Le metteur en scène portuguais Tiago Rodrigues, futur Directeur du Festival d’Avignon, met en scène « Dans la mesure de l’impossible », témoignages vrais et non frelatés d’humanitaires, au CDN d’Orléans, du 15 au 17 mars.
Peut-on faire théâtre de tout ? C’est une question qui revient régulièrement dans les conversations. Des metteurs en scène répondent affirmativement à cette question, on citera Milo Rau qui n’hésite pas à mettre sur scène les faits divers les plus sordides. Tiago Rodrigues est de ceux-là manifestement. Le travail des humanitaires n’est pas un sujet facile, et pourtant les deux heures passées, le public ne peut que saluer une vraie réussite théâtrale à partir de ces témoignages recueillis par le metteur en scène.
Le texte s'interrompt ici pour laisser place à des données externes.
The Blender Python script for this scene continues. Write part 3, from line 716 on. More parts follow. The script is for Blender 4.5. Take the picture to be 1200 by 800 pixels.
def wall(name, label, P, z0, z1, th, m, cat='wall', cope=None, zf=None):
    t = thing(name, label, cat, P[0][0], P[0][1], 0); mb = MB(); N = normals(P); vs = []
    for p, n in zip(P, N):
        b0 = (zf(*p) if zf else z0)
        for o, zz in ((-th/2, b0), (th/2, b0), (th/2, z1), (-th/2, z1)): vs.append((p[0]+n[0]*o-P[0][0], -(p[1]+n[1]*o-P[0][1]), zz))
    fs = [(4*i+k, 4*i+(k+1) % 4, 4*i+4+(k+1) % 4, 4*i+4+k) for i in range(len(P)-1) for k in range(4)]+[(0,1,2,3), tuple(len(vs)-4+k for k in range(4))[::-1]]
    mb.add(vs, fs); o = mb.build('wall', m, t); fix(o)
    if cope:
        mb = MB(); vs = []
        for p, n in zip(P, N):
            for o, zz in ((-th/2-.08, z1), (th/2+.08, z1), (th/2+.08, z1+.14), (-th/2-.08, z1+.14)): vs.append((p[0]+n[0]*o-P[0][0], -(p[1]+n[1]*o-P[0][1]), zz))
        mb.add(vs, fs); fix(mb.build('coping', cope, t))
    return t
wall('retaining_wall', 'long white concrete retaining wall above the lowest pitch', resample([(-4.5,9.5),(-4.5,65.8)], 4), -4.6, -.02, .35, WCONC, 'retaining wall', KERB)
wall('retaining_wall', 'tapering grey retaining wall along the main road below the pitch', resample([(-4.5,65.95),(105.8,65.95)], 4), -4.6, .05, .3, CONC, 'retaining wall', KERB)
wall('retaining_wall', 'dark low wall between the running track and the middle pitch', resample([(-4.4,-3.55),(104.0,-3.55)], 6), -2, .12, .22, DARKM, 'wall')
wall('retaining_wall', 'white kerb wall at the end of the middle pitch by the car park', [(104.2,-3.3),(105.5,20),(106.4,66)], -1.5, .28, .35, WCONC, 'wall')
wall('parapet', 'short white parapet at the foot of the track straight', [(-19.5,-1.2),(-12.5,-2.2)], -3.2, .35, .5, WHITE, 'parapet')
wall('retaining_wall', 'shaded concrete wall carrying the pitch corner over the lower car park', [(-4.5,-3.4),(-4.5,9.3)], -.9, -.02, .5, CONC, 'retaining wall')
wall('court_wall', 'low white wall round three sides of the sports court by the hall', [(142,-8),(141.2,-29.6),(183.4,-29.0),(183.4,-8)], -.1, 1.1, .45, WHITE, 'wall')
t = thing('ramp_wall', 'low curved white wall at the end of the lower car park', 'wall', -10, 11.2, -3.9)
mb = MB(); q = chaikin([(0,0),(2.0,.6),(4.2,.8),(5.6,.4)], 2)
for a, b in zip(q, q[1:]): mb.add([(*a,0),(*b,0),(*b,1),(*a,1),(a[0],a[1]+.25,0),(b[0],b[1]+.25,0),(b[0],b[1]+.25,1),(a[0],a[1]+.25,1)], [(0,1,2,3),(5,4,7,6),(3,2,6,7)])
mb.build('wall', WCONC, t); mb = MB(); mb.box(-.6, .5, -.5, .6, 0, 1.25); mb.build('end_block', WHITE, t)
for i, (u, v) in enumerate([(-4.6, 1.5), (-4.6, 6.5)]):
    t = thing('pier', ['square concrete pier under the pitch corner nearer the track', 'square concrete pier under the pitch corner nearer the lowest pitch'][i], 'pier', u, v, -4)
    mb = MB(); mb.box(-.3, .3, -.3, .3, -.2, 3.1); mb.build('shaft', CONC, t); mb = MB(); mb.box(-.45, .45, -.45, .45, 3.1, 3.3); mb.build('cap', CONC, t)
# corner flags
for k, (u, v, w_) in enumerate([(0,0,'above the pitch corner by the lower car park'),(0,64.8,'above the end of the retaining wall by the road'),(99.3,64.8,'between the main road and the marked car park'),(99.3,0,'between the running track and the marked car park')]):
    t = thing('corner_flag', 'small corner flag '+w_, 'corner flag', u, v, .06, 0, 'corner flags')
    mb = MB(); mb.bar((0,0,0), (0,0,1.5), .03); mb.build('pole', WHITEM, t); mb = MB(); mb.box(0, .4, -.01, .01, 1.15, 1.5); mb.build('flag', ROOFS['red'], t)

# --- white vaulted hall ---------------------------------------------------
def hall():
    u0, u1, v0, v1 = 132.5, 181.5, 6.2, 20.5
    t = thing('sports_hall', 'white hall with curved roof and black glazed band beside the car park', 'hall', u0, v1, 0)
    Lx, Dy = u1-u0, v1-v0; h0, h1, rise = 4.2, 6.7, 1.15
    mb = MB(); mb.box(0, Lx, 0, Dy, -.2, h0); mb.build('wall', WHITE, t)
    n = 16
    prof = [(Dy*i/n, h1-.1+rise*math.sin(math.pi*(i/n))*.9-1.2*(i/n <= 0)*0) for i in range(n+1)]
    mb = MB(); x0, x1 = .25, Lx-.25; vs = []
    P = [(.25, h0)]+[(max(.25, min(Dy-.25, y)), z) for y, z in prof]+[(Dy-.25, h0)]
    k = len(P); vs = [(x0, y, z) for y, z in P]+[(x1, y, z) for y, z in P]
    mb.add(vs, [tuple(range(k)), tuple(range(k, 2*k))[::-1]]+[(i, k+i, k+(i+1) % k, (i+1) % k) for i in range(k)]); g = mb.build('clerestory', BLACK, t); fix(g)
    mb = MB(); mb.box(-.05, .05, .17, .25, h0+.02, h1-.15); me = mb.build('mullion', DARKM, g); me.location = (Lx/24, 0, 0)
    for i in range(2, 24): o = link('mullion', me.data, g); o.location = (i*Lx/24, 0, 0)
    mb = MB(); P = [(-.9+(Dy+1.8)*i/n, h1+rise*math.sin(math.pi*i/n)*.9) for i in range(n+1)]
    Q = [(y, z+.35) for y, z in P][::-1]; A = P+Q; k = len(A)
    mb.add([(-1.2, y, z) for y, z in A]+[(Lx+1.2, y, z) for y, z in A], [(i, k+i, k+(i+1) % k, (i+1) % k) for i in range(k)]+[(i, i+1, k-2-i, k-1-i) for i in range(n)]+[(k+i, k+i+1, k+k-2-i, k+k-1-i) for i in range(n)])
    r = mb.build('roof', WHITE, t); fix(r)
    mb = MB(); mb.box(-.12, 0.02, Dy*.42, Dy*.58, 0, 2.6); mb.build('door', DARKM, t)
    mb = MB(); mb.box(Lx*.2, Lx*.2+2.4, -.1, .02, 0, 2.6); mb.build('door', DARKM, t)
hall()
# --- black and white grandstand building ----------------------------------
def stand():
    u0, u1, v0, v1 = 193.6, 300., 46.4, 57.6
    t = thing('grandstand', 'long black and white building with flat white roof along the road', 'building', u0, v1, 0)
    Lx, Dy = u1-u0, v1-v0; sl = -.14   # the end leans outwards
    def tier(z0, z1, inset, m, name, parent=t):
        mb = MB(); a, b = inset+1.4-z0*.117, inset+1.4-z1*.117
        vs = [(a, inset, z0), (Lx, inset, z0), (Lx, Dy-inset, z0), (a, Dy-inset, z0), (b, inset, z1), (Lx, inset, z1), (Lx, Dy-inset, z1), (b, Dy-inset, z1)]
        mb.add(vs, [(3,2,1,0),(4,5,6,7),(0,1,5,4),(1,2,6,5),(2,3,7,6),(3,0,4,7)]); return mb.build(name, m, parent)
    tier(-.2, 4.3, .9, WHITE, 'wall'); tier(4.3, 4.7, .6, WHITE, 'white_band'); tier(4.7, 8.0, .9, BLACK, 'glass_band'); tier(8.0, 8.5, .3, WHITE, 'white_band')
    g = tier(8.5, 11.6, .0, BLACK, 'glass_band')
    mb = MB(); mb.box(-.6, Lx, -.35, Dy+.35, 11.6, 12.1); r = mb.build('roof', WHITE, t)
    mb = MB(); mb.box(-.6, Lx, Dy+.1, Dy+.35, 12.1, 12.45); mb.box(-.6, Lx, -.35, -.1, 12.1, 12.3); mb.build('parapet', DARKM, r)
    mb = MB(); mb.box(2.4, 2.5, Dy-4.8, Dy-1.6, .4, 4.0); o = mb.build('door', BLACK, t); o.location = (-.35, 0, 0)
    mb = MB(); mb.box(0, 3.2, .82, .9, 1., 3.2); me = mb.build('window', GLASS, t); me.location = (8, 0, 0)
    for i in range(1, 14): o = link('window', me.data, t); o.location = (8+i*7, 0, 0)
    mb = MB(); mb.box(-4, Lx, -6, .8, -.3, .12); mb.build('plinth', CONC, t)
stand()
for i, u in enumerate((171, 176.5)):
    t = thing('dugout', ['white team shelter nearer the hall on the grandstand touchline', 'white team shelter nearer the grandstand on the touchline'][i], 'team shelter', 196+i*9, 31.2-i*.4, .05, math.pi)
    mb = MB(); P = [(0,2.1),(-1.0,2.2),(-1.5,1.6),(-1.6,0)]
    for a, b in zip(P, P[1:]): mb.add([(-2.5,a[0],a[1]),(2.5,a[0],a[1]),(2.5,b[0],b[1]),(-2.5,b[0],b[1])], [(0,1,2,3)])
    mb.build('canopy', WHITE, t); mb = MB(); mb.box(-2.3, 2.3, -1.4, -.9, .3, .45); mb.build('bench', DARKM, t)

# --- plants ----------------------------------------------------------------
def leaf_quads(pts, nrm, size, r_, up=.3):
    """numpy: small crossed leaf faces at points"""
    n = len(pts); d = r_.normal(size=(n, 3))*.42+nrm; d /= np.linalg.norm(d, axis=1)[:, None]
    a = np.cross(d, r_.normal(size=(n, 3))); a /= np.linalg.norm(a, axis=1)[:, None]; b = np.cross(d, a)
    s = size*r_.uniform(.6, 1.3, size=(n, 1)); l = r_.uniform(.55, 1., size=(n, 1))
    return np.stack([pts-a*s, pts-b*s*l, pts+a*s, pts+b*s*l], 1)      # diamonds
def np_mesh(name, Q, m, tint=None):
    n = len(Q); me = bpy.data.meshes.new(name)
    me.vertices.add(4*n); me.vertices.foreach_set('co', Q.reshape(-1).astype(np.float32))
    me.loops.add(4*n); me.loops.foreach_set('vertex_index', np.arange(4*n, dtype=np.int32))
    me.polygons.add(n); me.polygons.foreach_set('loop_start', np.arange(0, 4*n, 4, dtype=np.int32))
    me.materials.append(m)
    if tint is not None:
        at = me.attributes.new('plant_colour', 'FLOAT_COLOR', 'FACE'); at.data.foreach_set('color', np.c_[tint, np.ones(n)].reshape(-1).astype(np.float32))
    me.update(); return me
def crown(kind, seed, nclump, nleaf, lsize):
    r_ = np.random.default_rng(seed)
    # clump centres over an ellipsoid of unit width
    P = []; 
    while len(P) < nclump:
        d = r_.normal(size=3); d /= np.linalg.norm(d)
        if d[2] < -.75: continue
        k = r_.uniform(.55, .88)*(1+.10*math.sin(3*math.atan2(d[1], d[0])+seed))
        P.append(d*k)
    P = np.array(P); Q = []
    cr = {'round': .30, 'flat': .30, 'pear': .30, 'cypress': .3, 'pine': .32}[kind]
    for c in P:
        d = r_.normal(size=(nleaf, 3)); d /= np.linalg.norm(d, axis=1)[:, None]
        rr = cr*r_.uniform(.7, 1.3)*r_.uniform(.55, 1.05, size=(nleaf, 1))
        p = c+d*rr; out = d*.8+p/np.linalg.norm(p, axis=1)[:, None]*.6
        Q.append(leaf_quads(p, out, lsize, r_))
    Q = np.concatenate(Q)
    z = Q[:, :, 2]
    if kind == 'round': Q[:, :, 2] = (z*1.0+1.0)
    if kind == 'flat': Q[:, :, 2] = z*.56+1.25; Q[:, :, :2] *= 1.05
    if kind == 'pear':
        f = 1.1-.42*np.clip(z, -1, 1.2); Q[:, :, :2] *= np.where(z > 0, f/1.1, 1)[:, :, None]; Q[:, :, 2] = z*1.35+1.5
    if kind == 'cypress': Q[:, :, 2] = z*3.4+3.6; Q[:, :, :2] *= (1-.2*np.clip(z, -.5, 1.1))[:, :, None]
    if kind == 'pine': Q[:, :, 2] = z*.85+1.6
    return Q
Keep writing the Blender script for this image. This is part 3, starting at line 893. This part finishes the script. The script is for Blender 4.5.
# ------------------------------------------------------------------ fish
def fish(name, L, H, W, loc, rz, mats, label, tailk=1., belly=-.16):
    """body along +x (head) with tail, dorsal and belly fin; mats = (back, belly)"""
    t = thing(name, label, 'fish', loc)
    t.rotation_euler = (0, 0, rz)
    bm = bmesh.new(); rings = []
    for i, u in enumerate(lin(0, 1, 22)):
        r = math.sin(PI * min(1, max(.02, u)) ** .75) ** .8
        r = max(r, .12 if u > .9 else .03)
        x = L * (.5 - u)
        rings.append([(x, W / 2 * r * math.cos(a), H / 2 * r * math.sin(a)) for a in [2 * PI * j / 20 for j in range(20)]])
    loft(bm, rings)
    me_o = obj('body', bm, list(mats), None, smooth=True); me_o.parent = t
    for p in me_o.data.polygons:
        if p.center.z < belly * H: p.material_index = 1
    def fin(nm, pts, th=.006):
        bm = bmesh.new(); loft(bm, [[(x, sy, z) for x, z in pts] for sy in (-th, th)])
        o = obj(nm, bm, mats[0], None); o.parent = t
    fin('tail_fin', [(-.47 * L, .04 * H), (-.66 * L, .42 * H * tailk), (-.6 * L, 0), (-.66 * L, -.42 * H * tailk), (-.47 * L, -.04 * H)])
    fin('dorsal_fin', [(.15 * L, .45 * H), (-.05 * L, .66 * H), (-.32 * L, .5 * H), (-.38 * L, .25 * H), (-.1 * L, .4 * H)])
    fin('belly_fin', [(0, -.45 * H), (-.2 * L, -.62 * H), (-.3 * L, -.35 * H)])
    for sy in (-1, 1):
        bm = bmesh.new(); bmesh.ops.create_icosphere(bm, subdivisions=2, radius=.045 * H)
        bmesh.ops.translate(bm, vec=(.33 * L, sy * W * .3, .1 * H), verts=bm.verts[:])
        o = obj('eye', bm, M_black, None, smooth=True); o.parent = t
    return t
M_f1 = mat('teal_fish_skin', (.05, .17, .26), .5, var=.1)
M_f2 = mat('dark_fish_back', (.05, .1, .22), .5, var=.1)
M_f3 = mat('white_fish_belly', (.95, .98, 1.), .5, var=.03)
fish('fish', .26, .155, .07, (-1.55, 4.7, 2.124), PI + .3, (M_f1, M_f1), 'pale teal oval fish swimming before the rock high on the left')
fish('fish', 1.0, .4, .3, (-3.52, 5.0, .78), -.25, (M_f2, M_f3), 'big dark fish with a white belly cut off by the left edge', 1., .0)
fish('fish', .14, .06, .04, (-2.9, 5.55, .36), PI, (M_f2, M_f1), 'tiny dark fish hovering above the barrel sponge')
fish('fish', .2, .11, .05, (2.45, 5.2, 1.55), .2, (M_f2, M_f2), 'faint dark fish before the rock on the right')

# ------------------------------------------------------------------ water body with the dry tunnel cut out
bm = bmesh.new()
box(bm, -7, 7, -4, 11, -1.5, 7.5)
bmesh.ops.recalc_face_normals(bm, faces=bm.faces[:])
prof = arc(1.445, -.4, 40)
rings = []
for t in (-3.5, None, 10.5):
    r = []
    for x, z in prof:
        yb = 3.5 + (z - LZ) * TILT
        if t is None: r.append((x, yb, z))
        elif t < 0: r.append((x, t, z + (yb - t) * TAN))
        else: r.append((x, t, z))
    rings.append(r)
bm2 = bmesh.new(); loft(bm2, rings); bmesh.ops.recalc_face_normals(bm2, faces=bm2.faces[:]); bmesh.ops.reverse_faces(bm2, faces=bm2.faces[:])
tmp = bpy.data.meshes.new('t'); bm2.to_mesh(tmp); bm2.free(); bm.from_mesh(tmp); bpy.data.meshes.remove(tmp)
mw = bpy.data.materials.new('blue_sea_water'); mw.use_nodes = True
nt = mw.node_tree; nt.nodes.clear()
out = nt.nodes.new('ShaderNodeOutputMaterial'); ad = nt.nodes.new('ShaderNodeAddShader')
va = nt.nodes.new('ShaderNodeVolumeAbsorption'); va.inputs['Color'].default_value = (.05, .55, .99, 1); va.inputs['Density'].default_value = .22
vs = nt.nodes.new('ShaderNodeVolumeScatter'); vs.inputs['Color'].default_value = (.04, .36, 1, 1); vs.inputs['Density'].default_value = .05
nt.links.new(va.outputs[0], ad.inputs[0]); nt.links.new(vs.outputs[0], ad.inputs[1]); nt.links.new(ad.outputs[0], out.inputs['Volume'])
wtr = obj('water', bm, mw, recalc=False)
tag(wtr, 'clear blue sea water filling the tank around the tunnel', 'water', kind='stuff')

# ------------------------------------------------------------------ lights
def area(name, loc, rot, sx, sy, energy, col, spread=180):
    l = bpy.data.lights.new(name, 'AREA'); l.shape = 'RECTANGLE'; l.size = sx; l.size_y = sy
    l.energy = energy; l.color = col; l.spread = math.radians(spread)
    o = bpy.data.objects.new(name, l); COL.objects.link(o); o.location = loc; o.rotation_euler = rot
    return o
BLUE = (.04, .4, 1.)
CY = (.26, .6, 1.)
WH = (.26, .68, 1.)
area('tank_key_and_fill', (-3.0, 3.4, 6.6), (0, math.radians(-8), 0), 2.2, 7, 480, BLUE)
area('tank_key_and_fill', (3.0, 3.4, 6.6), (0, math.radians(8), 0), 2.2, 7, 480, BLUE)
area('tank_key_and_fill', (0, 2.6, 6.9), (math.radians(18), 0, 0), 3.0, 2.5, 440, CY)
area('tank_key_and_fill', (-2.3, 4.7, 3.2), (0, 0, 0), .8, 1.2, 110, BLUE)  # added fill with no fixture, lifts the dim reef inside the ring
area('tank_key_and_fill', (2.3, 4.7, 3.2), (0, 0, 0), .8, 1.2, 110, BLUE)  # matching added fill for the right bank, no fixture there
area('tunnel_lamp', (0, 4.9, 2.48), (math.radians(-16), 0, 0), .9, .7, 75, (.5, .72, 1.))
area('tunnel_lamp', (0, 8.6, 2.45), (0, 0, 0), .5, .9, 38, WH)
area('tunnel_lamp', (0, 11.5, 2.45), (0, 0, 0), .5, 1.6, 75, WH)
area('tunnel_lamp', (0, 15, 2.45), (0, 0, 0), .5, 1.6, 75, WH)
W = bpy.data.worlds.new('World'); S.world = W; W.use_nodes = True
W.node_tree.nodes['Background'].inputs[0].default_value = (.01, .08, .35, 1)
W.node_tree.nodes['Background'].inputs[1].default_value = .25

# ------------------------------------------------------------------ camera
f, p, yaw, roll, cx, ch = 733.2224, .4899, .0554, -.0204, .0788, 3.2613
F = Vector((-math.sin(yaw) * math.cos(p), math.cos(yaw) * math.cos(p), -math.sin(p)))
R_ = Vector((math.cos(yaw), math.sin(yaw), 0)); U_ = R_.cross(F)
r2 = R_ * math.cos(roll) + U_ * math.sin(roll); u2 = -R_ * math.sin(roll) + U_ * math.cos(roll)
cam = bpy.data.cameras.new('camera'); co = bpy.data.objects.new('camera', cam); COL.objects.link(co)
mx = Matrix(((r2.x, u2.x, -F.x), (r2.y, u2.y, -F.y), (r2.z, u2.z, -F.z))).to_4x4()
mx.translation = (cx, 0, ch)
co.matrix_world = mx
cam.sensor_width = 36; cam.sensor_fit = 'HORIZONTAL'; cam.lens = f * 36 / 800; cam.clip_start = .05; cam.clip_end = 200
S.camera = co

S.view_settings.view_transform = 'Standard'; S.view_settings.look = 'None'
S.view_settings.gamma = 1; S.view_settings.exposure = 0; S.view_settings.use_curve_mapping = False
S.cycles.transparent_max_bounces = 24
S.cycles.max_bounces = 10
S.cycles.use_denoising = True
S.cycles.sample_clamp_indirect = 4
On sait que Tiago Rodrigues, après avoir rencontré des dizaines d’humanitaires de diverses nationalités, les avoir enregistrés, en a retenu plusieurs qu’il a transmis à ses quatre comédiens (deux hommes, deux femmes). Ces derniers nous les restituent sur scène, et parfois on a le sentiment qu’au travers de leurs discours, pointent les vrais témoignages tels qu’ils ont été recueillis, avec leurs émotions, leurs douleurs qui rejaillissent à fleur de peau, on oublie alors qu’ils sont artistes.
Sur le plateau, une immense tente de bédouins, laquelle s’ouvrira peu à peu, au fur et à mesure où nous découvrirons la vérité, celle de l’aide humanitaire et celle de la souffrance, livrant à notre vue un batteur (Gabriel Ferrandini) dont la musique métaphore le canon.
Aucun nom de lieu, de ville, de pays, de continent ou de dictateur ne sera prononcé, nous ne sommes pas dans le documentaire, mais au théâtre, nuance ! Le monde est divisé en deux chez Tiago, le possible et l’impossible. Ce dernier qu’on ne peut pas nommer, on aurait pu le définir comme l’indicible, le chaos du monde, sachant que tel pays peut passer de l’un à l’autre en si peu de temps et inversement. On pense alors à l’Ukraine et ses désolations.
Les quatre comédiens s’adressent exclusivement au public et ne dialoguent pratiquement pas entre eux, ce qui d’une part peut surprendre, mais qui s’explique par le fait que leurs témoignages qu’ils rapportent sont indépendants les uns des autres et ne s’entrechoquent pas. Quant à en retenir un seul parmi tous, peut-être le dernier parce qu’il clôt le spectacle, mais aussi par cette mère dont l’enfant vient de mourir, essuyant le sang de son fils qui a taché la blouse de l’infirmière. Emouvant !
Les témoignages affluent, et montent en intensité, Tiago Rodrigues s’arrêtant au bord du gouffre de l’horreur. Certains offrent des notes d’espoir, d’autres apportent une vraie émotion, quelques autres interpellent. On est ici fort éloigné de ces guignols, tel chargé d’un sac de riz ou tel autre parcourant Odessa tout sourire, évidemment sous l’œil des caméras fort complaisantes.
Quant au metteur en scène qui avait ébloui la Cour d’Honneur en Avignon en juillet dernier et l’Odéon encore récemment avec la Cerisaie de Tchekhov, il s’affirme avec ce spectacle comme un des principaux metteurs en scène européens. Bienvenue en Avignon en juillet 2023 !
Créé à Genève en février, passé par Rennes et Châteauroux, le spectacle est amené après Orléans à effectuer un tour de France qui le conduira en octobre à l’Odéon après quelques incursions en Italie et au Portugal.